Regular readers of the Sun might have noticed that normally the formal surveys they do are carried out by Yougov. Why was it Survation this time? The Guardian reports that Yougov declined the work because

it could not be confident that it could accurately represent the British Muslim population within the timeframe and budget set by the paper.

So rather than up the timeframe or the budget, the Sun went elsewhere to someone that would do it cheaper and quicker. Survation apparently complied.

Given most surveys cannot ask questions to every single person alive, there’s a complex science behind selecting who should be asked and how to process the results to make it representative of what is claimed.

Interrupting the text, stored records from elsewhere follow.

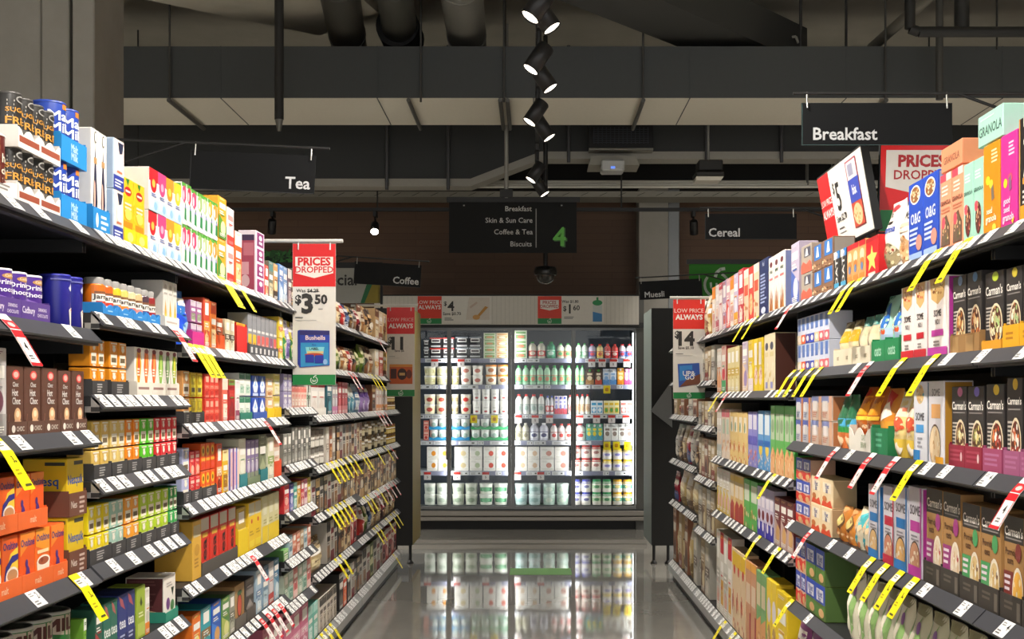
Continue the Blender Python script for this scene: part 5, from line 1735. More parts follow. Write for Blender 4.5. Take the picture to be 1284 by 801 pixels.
run('L5', 3, 391, 408.5, 540, 3, auto('coffee_jar', 'small grey coffee jar', 'jar', 'a8a49a', '6a6660', 'd8d4ca', 1, lid='8a8880', cat='jar'), rows=2)
run('L5', 3, 409, 421, 533, 3, [auto('coffee_pack', 'white coffee pack', 'box', 'd8d0c6', 'a8988a', 'e8e2da', 3), auto('coffee_pack', 'burnt orange coffee pack', 'box', 'a85a22', '7a3a14', 'd8a060', 1), auto('coffee_pack', 'off white coffee pack', 'box', 'd2c8bc', '8a7a6a', 'e4dcd0', 0)])
run('L5', 3, 422, 454, 528, 9, [PACKS[i] for i in (0, 10, 6, 1, 6, 3, 10, 7, 1)])
run('L6', 3, 455, 486, 527, 8, [auto('coffee_jar', 'beige coffee jar', 'jar', 'b4a07a', '5a4a30', 'd8cca8', 1, lid='6a5a40', cat='jar'), auto('coffee_jar', 'grey brown coffee jar', 'jar', '8a7c66', '3a3226', 'c0b494', 0, lid='4a4236', cat='jar')], rows=2)
run('L6', 3, 486.5, 500, 532, 4, auto('coffee_jar', 'mustard coffee jar', 'jar', 'b8922c', '6a4a14', 'e0c878', 1, lid='7a6228', cat='jar'), rows=2)

goldbag = D('tea_bag_pack', 'gold foil tea pack', 'box', 'd6a63e', 'R .1 .72 .9 .92 c9b890|E .5 .5 .3 .1 c08e2c|L .2 .36 .8 3 .06 a87820', cat='tea')
redbag = D('tea_bag_pack', 'red foil tea pack', 'box', 'cf2f22', 'R .06 .76 .94 .98 c8c0ae|R .2 .64 .8 .72 d8a83a|V .5 .34 .5 2a1a18 tea|E .5 .16 .3 .06 e8604a', cat='tea')
yelbag = D('tea_bag_pack', 'yellow foil tea pack', 'box', 'e4be28', 'R .06 .72 .94 .98 c8c4a8|E .5 .6 .12 .05 c23a2a|L .2 .4 .8 2 .06 b8901c|R .1 .06 .9 .2 ecd03a', cat='tea')
run('L3', 4, 222, 252, 655, 2, goldbag) if False else None
run('L3', 4, 241.5, 253, 654, 1, goldbag)
run('L3', 4, 253.5, 298, 645, 4, redbag, tr=dict(hex='4e4a44', col='grey', h=.045, per=4))
run('L3', 4, 299, 311, 638, 1, auto('tea_bag_pack', 'olive gold tea pack', 'box', 'b89a3c', 'd8c478', 'e6c21e', 3, cat='tea'), tr=dict(hex='e2c21c', col='yellow', h=.1))
run('L3', 4, 311.5, 328.5, 631, 2, yelbag)
run('L3', 4, 329, 350.5, 622, 3, D('tea_bag_pack', 'pale and yellow foil tea pack', 'box', 'cfc898', 'R .0 .0 1 .36 e2c42c|R .2 .6 .8 .84 dcd8b8|L .2 .5 .8 2 .06 a8a060', cat='tea'))
run('L4', 4, 356, 363, 607, 1, auto('tea_box', 'crimson boxed tea', 'box', 'cc2a30', 'e06a60', 'f0b0a0', 0, cat='tea'))
run('L4', 4, 363.5, 399, 607, 6, [auto('tea_box', 'indigo tea box', 'box', '4a4a9a', '8a8ac8', 'd0d0e8', 0, cat='tea'), auto('tea_box', 'turquoise tea box', 'box', '3aa090', '8ad0c0', 'd8ece4', 1, cat='tea'), auto('tea_box', 'amber yellow tea box', 'box', 'e0a22a', 'f0d080', '9a6a14', 2, cat='tea'), auto('tea_box', 'ruby tea box', 'box', 'c02a3a', 'e88a80', 'f0d0c8', 3, cat='tea'), auto('tea_box', 'rose pink tea box', 'box', 'd088a0', 'f0d0d8', '9a4a68', 0, cat='tea'), auto('tea_box', 'lemon tea box', 'box', 'd8c03a', '8a7a1a', 'f0e8a8', 1, cat='tea')])
run('L5', 4, 391, 454, 593, 13, [PACKS[i] for i in (10, 11, 6, 4, 10, 6, 1, 10, 4, 3, 6, 0, 7)])
run('L6', 4, 447, 500, 578, 13, [PACKS[i] for i in (7, 0, 3, 7, 11, 3, 0, 7, 3, 1, 7, 0, 3)])

run('L3', 5, 241.5, 252.5, 772, 1, auto('herbal_box', 'orange herbal box', 'box', 'e2701c', 'f0c02a', 'f4dc7a', 0, cat='tea'))
run('L3', 5, 253, 265, 764, 1, auto('herbal_box', 'turquoise herbal box', 'box', '2e9aa8', '8a6a3a', 'c8e4e0', 3, cat='tea'))
run('L3', 5, 265.5, 277.5, 757, 1, auto('herbal_box', 'cobalt herbal box', 'box', '2358b8', '3a80d8', 'd8a060', 2, cat='tea'))
run('L3', 5, 278, 288, 751, 1, auto('herbal_box', 'green herbal box', 'box', '5a8a4a', 'a8b85a', 'd8d890', 2, cat='tea'))
run('L3', 5, 288.5, 295.5, 745, 1, auto('herbal_box', 'grey green herbal box', 'box', '8f8f80', '6a6a5c', 'b8b8a4', 3, cat='tea'))
run('L3', 5, 296, 309, 736, 1, D('herbal_box', 'kraft herbal box with a red oval window', 'box', 'b08a58', 'E .5 .5 .26 .3 3c2c1c|E .5 .5 .2 .25 cf5a44|E .5 .8 .24 .06 4a6a4a', cat='tea'), tr=dict(hex='6a645c', col='grey', h=.045))
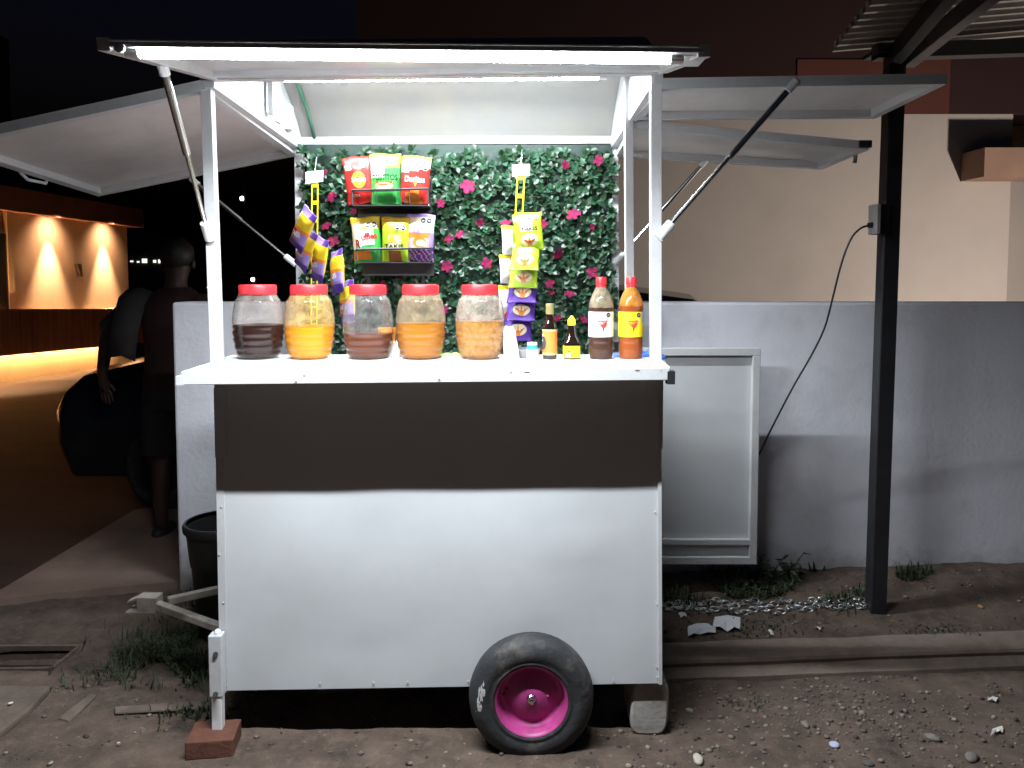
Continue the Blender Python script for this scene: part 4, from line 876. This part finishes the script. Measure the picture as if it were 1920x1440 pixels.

Here’s the World Bank on how to pick respondents for a household survey. Here’s an article from the Research Methods Knowledge Base on selecting a survey method. There is far more research on best practice on polling, and this is one reason why resourcing using professional pollsters is often a necessity if you want vaguely accurate results, especially on topics that are so controversial.

However, none of the research I’ve seen has ever suggested that one should pick out a list of people whose surname “sounds Muslim” and ask them the questions, which is, incredibly, apparently the shortcut Survation used given they didn’t have the time or money to do the detailed and intricate work that would be necessary to generate a statistically representative sample of all British Muslims.

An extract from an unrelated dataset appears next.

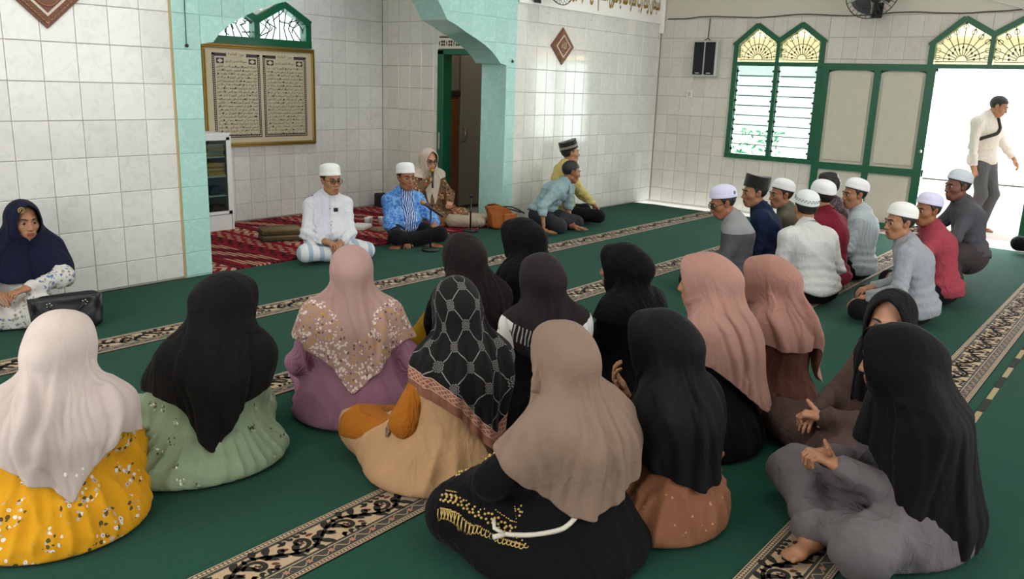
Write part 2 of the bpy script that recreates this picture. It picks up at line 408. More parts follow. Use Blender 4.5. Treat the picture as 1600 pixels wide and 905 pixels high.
def pointed_window(name, pts, zb, zt, louvres=True, label=None):
    y0, y1 = pts[0][0], pts[-1][0]; ym = pts[2][0]
    w_ = .065; g = Geo()
    for y in ((y0+w_/2), (y1-w_/2)): frame_bar(g, (y, zb), (y, pts[0][1]-.02), w_)
    frame_bar(g, (ym, zb), (ym, pts[2][1]-.02), w_*.75)
    for a, b in zip(pts[:-1], pts[1:]):
        a, b = np.array(a), np.array(b); off = np.array((0, -.035)); frame_bar(g, a+off, b+off, w_)
    frame_bar(g, (y0, zt), (y1, zt), .05)
    if louvres: frame_bar(g, (y0, zb+w_/2), (y1, zb+w_/2), w_)
    o = g.build(name, M_GREEN); tag(o, kind='structure')
    for a, p, b in ((pts[0], pts[1], pts[2]), (pts[2], pts[3], pts[4])):
        grille(o, p[0], zt+.025, (a[1]+b[1])/2, p[1], (b[0]-a[0])/2)
    if louvres:
        for a, b in ((y0+w_, ym-w_*.375), (ym+w_*.375, y1-w_)):
            c = Geo()
            for y in (a+.008, b-.008): c.box(RX, RX+.03, y-.008, y+.008, zb+w_, zt-.025)
            c.build('louvre_carrier', flat('alloy_grey', '#7d8a80', .4), o)
            n = 9; st = (zt-.025-zb-w_)/n
            for k in range(n):
                z = zb+w_+st*(k+.5)
                X = Matrix.Translation((RX+.015, (a+b)/2, z))@Matrix.Rotation(math.radians(58), 4, 'Y')
                Geo().bbox(-st*.62, st*.62, -(b-a)/2+.014, (b-a)/2-.014, -.0025, .0025, .001, 0, X).build('louvre_pane', M_GLASS, o); pe = [q_ for q_ in o.children][-1]
                for sx_ in (-1, 1): Geo().box(sx_*st*.62-.004, sx_*st*.62+.004, -(b-a)/2+.014, (b-a)/2-.014, -.004, .004, 0, X).build('pane_edge', flat('glass_edge', '#4f6a62', .3), pe)
                for y in (a+.012, b-.012): Geo().bbox(RX-.014, RX+.012, y-.018, y+.018, z-.016, z+.010, .003).build('louvre_clip', M_IRON, o)
    return o
pointed_window('window_1', WIN, .72, 1.965)
# fixed shutters beside the door
dl = Geo()
frame_bar(dl, (3.72, 0), (3.72, 1.985), .085); frame_bar(dl, (3.09, .0), (3.09, 1.93), .075); frame_bar(dl, (2.49, 0), (2.49, 1.985), .10)
frame_bar(dl, (2.44, 1.945), (3.76, 1.945), .08); frame_bar(dl, (2.44, .72), (3.76, .72), .085); frame_bar(dl, (2.44, .04), (3.76, .04), .08)
door_1 = tag(dl.build('door_1', M_GREEN), kind='structure')
M_PANEL = cloth('cream_door_paint', '#cfcabb', '#c3bdac', 60., .05, .5, 0.)
for a, b in ((2.54, 3.0525), (3.1275, 3.6775)):
    m_ = (a+b)/2
    arcp = [(b-.0, 1.875)]+[(m_+(b-a)/2*math.cos(t), 1.865+.05*math.sin(t)) for t in np.linspace(.12, PI-.12, 12)]+[(a, 1.875)]
    Geo().prism([(a, .7625), (b, .7625)]+arcp, RX+.0, RX+.03, 'x').build('shutter_panel', M_PANEL, door_1)
    e = .035
    arc2 = [(m_+((b-a)/2-e)*math.cos(t), 1.825+.045*math.sin(t)) for t in np.linspace(.1, PI-.1, 12)]
    Geo().prism([(a+e, .80), (b-e, .80)]+arc2, RX-.014, RX+.01, 'x').build('raised_field', M_PANEL, door_1)
Geo().box(RX+.031, RX+.045, 2.45, 3.74, .7, 1.95).build('back_board', M_GREEN, door_1)
Geo().prism([(2.54, .08), (3.6775, .08), (3.6775, .6775), (2.54, .6775)], RX+.0, RX+.03, 'x').build('lower_panel', M_PANEL, door_1)
Geo().prism([(2.575, .115), (3.6425, .115), (3.6425, .6425), (2.575, .6425)], RX-.014, RX+.01, 'x').build('raised_field', M_PANEL, door_1)
Geo().tube([(RX-.04, 2.475, .98), (RX-.06, 2.475, .985)], .016, 10).ball((RX-.07, 2.475, .985), .018, 8).build('bolt', flat('steel', '#b9bbb8', .3, 1.), door_1, True)
# open door with pointed lights above
pointed_window('door_2', DOOR, 1.945, 1.965, False)
dj = Geo(); frame_bar(dj, (1.30, 0), (1.30, 1.985), .06)
dj.build('jamb', M_GREEN, bpy.data.objects['door_2'])
lf = Geo().bbox(RX+.06, RX+.62, 1.235, 1.275, .03, 1.93, .004); lf.build('door_leaf', M_PANEL, bpy.data.objects['door_2'])
# alcove window and doorway
aw_ = Geo(); M_ = Matrix.Translation((0, 0, 0))
def bar_y(g, a, b, w_=.06, y0=8.1, y1=8.2):
    a, b = np.array(a, float), np.array(b, float); t = (b-a)/np.linalg.norm(b-a); n = np.array((-t[1], t[0]))*w_/2
    g.prism([tuple(a-n), tuple(b-n), tuple(b+n), tuple(a+n)], y0-.0011*len(g.F)/6, y1)
for x in (5.01, 6.39): bar_y(aw_, (x, 1.93), (x, 2.2), .075)
bar_y(aw_, (5.70, 1.93), (5.70, 2.19), .07); bar_y(aw_, (4.97, 1.955), (6.43, 1.955), .075)
for a, b in zip(AWIN[:-1], AWIN[1:]): bar_y(aw_, np.array(a)+(0, -.03), np.array(b)+(0, -.03), .075)
win2 = tag(aw_.build('window_2', M_GREEN), kind='structure')
gr = Geo(); rg = random.Random(3)
for cx in (5.36, 6.04):
    for k in range(9):
        a0 = rg.uniform(0, 6.28); p = np.array((cx+rg.uniform(-.27, .27), rg.uniform(1.99, 2.2)))
        gr.tube([(p[0]+.03*math.cos(a0)*t+.06*math.sin(t+a0), 8.16, min(2.32-abs(p[0]-cx)*.5, p[1]+.05*t*abs(math.sin(a0)))) for t in np.linspace(0, 3, 9)], .006, 5)
    for k in range(7): gr.tube([(cx-.3+.1*k, 8.165, 1.98), (cx+(k-3)*.06, 8.165, 2.12), (cx+(k-3)*.09, 8.165, 2.34-abs(k-3)*.055)], .006, 5)
gr.build('iron_grille', M_IRON, win2)
Geo().prism([(5.0, 1.96), (6.4, 1.96), (6.4, 2.2), (6.06, 2.37), (5.7, 2.2), (5.34, 2.37), (5.0, 2.2)], 8.185, 8.19).build('pane', M_GLASS, win2)
d3 = Geo().bbox(AX-.03, AX+.12, 7.06, 7.16, 0, 1.96, .004).bbox(AX-.03, AX+.12, 6.42, 6.47, 0, 1.96, .004).bbox(AX-.03, AX+.12, 6.42, 7.16, 1.91, 1.97, .004)
door_3 = tag(d3.build('door_3', M_GREEN), kind='structure')
Geo().bbox(8.12, 8.85, 7.30, 7.34, .03, 1.95, .004).build('door_leaf', flat('grey_door_paint', '#978f7e', .5), door_3)
Geo().tube([(8.17, 7.30, .86), (8.17, 7.25, .86), (8.17, 7.25, 1.02), (8.17, 7.30, 1.02)], .01, 8).build('door_handle', flat('steel', '#b9bbb8', .3, 1.), door_3, True)
cu = empty('wooden_cupboard', (7.95, 7.5, 0)); tag(cu, 'brown wooden cupboard seen through the green doorway', 'cupboard')
wdm = cloth('brown_wood', '#8a5a38', '#744a2d', 40., .1, .5)
Geo().bbox(-.2, .16, -.18, .2, 0, 1.42, .006).build('carcass', wdm, cu); Geo().bbox(-.22, .18, -.2, .2, 1.42, 1.5, .008).build('cornice', flat('dark_wood', '#33231a', .6), cu)
for q_ in (-.185, -.012): Geo().bbox(q_, q_+.16, -.2, -.178, .08, 1.38, .006).build('door', wdm, cu)
Geo().bbox(AX-.045, AX-.028, 7.10, 7.125, .8, 1.0, .004).build('latch_plate', flat('steel', '#b9bbb8', .3, 1.), door_3)
vent = Geo().bbox(AX-.012, AX+.05, 6.45, 7.16, 1.975, 2.1, .004)
vo = tag(vent.build('trim_5', flat('vent_white', '#d8d2c0', .6)), kind='structure')
vg = Geo()
for k in range(6):
    y = 6.51+.115*k
    for q in range(4):
        a = PI/4+q*PI/2; vg.ball((AX-.014, y+.025*math.cos(a), 2.04+.025*math.sin(a)), (.003, .016, .016), 6)
    vg.ball((AX-.015, y+.057, 2.04), (.003, .008, .03), 5)
vg.build('fretwork', flat('fret_brown', '#4a3d2c', .7), vo)

# ------------------------------------------------------------------ outdoors beyond the door
wall('ground_outside', Geo().box(11.16, 40, -14, 20, -.15, -.03), flat('pale_paving', '#d9d5cc', .8))
wall('floor_threshold', Geo().box(10.66, 11.6, .6, 3.2, -.12, -.008), flat('pink_step_tile', '#c9a6a4', .35))
hb = Geo().box(19, 19.4, -8, 14, 0, 5.5)
hs = tag(hb.build('white_building', flat('white_render', '#e9ebe8', .8)), 'long white building across the yard beyond the door and window', 'building')
M_LINE = flat('pale_grey_joinery', '#d3dadc', .6)
for y in (-.4, 1.6, 3.6, 5.6, 7.6):
    Geo().bbox(18.95, 19.02, y, y+1.1, .9, 2.3, .01).build('window', M_LINE, hs)
Geo().bbox(18.3, 19.1, -8, 14, 2.75, 2.9, .02).build('awning', flat('pale_blue_awning', '#e3ecef', .6), hs)
rg = random.Random(5)
for k in range(6):
    y = 6.1+k*.62+rg.uniform(-.1, .1); g = Geo()
    for q in range(60):
        a, r, z = rg.uniform(0, 6.28), rg.uniform(0, .26), rg.uniform(.25, .95)
        s_ = rg.uniform(.05, .09)
        c = Vector((r*math.cos(a), r*math.sin(a), z)); d = Vector((rg.uniform(-1, 1), rg.uniform(-1, 1), rg.uniform(-.2, 1))).normalized(); e = d.orthogonal().normalized()*s_*.4
        p = [c-d*s_, c+e, c+d*s_, c-e]; g.add([tuple(v) for v in p], [(0, 1, 2, 3)])
    o = g.build('potted_shrub', flat('leaf_green', '#2f8f5d', .6), None, False, (15.5, y, -.03))
    tag(o, '%s green potted shrub in the yard, seen through the louvred window' % ('nearest the door', 'second from the door,', 'third from the door,', 'third from the far end,', 'last but one,', 'farthest from the door')[k], 'shrub', 'shrubs in the yard')
    Geo().lathe([(.13, 0), (.17, .28), (.18, .3)], 14).build('pot', flat('clay', '#b7795a', .8), o)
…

It might be that Survation did happen to choose a perfectly representative sample, but the problem is we just do not know. After talking to other pro-pollsters, the Guardian noted:

It cannot be determined how representative the Survation sample is because of a lack of various socioeconomic and demographic details.

Even if the rest of the story had been legit, then – being generous with the free headlines – the Sun would have been more accurate to write “1 in 5 out of the 1500 people we had the time to ring that had “Muslim sounding surnames” and did in fact agree that they were Muslim’s sympathy for jihadis“. But it’s a bit less catchy and even the non-pros might notice something methodologically curious there.

So, to summarise – the Sun article, which seems to me to tread dangerously near breaking various legislation on hate speech in principle if not practice, is misleadingly reporting on the results of a questionnaire:

  • that did not even ask the question that would be appropriate to make the claims it is headlining.
  • without providing the necessary comparative or historical perspective to make the results in any way meaningful.
  • that was carried out in inadequate, uncontrolled fashion with no view to producing reliable, generalisable results.

We have to acknowledge that, on the whole, people going away to join fighter groups is a bad, sad event and one that the world needs to pay attention to. Infinitely moreso, obviously, if they are travelling to commit atrocities with groups that can be fairly described as evil.

But for the Sun imply such dramatic and harmful allegations about a section of the British population to whom prejudice against is already very apparent (note the  300% increase in  UK anti-Muslim hate crime last week)  to its huge readership – who will now struggle to entirely forget the implication during their dinner-table conversation even if they wanted to –  is not only extremely poor quality data analysis, but also downright irresponsible and even dangerous.